The delivery of the content is just the beginning. Where do you plan to go from there? This is where successful marketers embrace the balance between human interaction and the wonder of delivery tools.

Successful marketers monitor mentions! When they see their content shared they strike up a conversation. Even in less than 140 character bursts on Twitter.

Why do they do this? Because the conversation just might lead to a connection request, a new follower, a new subscriber. Because the conversation might lead the initial sharer to seek out the content of the secondary sharer. And if that content smart and savvy, all the better. A new content resource can be added to your curation system.

And when you share the content of your new connection? There’s a chance to continue the conversation. Deepen the connection. Maybe even build a long-lasting mutually beneficial relationship! A relationship that leads to collaborative partnerships that might just bring in a buck or two!

The Tools Aren’t The Tools In This Scenario!

If the title above is confusing, it’s because you’re not thinking of this alternate definition of a tool!

Used with understanding and the proper intent and purpose, marketing tools, especially those that automate the delivery of content we’ve created and curated, make for better marketing.

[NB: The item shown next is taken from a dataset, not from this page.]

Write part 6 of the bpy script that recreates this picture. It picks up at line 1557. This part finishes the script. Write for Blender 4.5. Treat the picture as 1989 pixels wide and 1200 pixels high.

Because when you can save time on the delivery, you can spend MORE time on the conversations!

4 replies
  1. Josh St. Aubin
    Josh St. Aubin says:

    Great points Mallie. When used correctly, tools give you the freedom to focus more time and energy on the people that matter (clients, friends, family, yourself, etc.); however, marketers seems to always have a tendency to ruin everything.

    • Mallie Hart
      Mallie Hart says:

      I think we need to be more careful about lumping all marketers together and making blanket statements. There are many marketers who manage to use tools quite effectively, dare I say never falling prey to the idea of misuse.

      • Josh St. Aubin
        Josh St. Aubin says:

        You’re right, and I’m fairly certain it’s the minority of marketers that fall into this category. Unfortunately, it only takes one bad apple to ruin the bunch.